Sampson Atiemo, local project coordinator for SRI in Ghana, explains how the organization tries to pull these illegal recyclers into the formal industry. "There are people in the informal sector who are ready to do things the right way. We'll identify them and bring them up," he says.

Atiemo estimates that 80 percent of the Ghanaian e-waste sector is controlled by the informal sector, overshadowing formal recycling practices, but he believes SRI can change this. "Once we identify the illegal recyclers, we look at their technology, their challenges and what support they need. We train them, send them to the STEP e-waste academy, change the way they do things," he says. SRI trains the illegal recyclers in methods meeting regulatory standards, getting them out of illegal practices. In doing so, it hopes to bring an end to practices like burning waste in open air.

Schluep believes that along with the waste, the criminality gets imported. "Africa is not corrupt because of the culture. It's because the Europeans brought it over there with their business. It's not an African thing or an Asian thing or a Latin thing. It's us, and it's embarrassing."

Besides specific initiatives like SRI, in some countries the waste industry itself is attempting to bring illegal recyclers into the formal sector, hoping to reform them. In South Africa, collection and treatment of e-waste is not yet part of the legal framework. The Southern African E-waste Alliance (SAEWA), a nationwide syndicate representing e-waste recyclers, is developing a blueprint to get the recycling industry involved in the issue.

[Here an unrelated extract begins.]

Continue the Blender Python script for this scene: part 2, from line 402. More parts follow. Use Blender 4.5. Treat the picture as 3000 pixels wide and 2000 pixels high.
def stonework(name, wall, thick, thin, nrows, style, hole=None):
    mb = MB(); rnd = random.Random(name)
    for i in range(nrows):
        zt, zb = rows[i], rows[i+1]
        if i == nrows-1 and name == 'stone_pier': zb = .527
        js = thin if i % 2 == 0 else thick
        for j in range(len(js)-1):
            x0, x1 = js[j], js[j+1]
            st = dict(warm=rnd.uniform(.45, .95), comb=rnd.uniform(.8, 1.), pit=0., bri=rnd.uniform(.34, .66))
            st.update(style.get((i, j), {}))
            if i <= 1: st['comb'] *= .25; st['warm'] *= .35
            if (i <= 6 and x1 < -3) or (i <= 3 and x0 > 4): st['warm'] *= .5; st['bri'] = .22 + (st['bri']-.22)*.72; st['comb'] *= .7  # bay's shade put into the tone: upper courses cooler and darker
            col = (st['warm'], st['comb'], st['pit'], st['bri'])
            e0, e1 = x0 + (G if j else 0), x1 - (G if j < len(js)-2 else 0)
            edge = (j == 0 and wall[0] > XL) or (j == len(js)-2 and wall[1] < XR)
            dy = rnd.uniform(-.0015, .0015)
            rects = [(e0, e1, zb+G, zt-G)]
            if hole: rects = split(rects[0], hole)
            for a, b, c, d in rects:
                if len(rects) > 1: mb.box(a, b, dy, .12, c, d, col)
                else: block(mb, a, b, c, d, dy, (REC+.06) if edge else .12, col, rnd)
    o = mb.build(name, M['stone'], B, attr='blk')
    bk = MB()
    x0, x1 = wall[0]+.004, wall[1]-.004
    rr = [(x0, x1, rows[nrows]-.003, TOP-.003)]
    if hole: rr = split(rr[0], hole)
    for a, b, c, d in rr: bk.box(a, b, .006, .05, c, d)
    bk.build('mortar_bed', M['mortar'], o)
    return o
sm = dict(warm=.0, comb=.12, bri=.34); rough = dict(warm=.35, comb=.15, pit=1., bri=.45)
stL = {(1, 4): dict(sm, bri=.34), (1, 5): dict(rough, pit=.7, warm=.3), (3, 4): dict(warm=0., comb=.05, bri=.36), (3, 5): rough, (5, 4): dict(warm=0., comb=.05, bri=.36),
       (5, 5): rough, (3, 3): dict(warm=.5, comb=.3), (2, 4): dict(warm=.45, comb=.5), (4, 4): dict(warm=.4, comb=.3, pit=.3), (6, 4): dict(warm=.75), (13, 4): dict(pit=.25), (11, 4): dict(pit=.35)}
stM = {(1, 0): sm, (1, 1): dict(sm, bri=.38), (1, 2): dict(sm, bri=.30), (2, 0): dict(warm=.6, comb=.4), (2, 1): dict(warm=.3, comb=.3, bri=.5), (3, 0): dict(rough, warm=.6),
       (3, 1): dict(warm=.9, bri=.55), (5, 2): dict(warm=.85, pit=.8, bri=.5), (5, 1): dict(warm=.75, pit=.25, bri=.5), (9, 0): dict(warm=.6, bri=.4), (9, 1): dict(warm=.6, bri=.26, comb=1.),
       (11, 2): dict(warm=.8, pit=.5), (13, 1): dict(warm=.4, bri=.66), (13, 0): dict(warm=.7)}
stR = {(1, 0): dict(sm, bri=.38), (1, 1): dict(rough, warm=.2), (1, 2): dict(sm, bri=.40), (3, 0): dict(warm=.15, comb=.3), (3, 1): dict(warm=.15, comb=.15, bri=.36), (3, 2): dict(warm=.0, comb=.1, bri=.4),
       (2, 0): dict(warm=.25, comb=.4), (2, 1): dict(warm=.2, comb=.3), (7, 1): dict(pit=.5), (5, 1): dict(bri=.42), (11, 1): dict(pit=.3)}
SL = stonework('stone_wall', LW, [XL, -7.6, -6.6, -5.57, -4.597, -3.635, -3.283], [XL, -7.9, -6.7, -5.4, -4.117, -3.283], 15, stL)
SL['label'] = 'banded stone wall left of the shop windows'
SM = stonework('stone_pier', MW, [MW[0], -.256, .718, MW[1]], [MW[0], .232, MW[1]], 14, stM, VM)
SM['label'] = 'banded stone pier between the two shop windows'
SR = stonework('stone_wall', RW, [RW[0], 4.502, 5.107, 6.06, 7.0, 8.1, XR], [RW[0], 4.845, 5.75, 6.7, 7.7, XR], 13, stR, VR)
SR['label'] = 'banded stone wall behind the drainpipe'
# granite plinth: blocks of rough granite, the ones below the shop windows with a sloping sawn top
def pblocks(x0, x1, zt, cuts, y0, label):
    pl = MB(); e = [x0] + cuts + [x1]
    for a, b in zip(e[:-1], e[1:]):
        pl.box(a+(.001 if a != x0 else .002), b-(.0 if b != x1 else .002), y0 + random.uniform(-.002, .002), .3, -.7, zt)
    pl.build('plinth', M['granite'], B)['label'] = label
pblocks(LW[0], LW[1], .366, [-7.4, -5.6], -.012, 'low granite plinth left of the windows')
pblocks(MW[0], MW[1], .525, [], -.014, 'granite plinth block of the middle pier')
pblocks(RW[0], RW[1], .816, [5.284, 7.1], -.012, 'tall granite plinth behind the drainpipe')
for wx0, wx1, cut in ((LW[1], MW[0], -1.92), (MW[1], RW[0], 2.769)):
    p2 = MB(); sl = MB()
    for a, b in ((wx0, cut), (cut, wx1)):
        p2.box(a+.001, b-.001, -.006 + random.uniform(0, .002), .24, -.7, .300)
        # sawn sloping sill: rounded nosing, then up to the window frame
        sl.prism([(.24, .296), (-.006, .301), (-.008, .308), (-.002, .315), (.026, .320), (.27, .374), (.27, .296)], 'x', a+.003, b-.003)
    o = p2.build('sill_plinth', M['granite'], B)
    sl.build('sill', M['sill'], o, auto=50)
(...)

"Because the entry-level requirements are so high, South Africa has only a handful of fully legally compliant recyclers for e-waste, so most of the processing is done illegally," SAEWA head Susanne Karcher explains.

SAEWA started out working only with the legally compliant companies, but after realizing that this left out the vast majority of the industry, it decided to begin trying to include informal and illegal recyclers as affiliates.

"You need the big shark in every ocean, but you also need the bottom-feeders, the little fish that can go under the stone," says Karcher. "I believe we have to capitalize on that instead of squashing those people, but involve them into the economy."

In any case, she says, large legal recyclers are already making use of the small informal collectors. South Africa generates 360,000 tons of e-waste every year, and only 10 percent makes it to formal recyclers. "As far as the destination of the rest, your guess is as good as mine, but we know that 30 to 40 percent of the business of the big recyclers is people that directly sell to them with their trolleys from the street. They're buying from the informal sector."

As it is, there are perverse incentives for recycling the informal way. "You get paid less when you come to a recycler with a complete unit than if you come with a printed wire board or a copper bit. So people rather smash the computer outside of the quarters and bring in the bits that pay. But a lot of material is lost this way," Karcher explains. Because the international demand for the precious materials contained in certain parts of the e-waste is so high, the low-value parts of it, like the plastic, are unwanted by the big recycling companies, which therefore pay less for whole pieces containing them.

By working with the informal providers, SAEWA believes it can limit loss, reduce informal activities to collection only (discouraging the often dangerous efforts at recycling itself) and better represent those working in the industry. "We want to be the voice of the industry, which includes the formal and the informal sector. We cannot pretend they don't exist. They know they are illegal, but they want to better themselves, and that's good enough for us," Karcher says.

With e-waste recycling an ever larger industry, it seems there is little alternative but to take those involved in its shadowy side into account. Dannoritzer tells another story from Spain. At a public city council's collection point, they kept the e-waste container right next to the fence, far away from the others and far away from the cameras. Just outside, a large truck belonging to a scrap dealer was parked. "People's awareness is key," she says. "Where we see rubbish, they see treasure."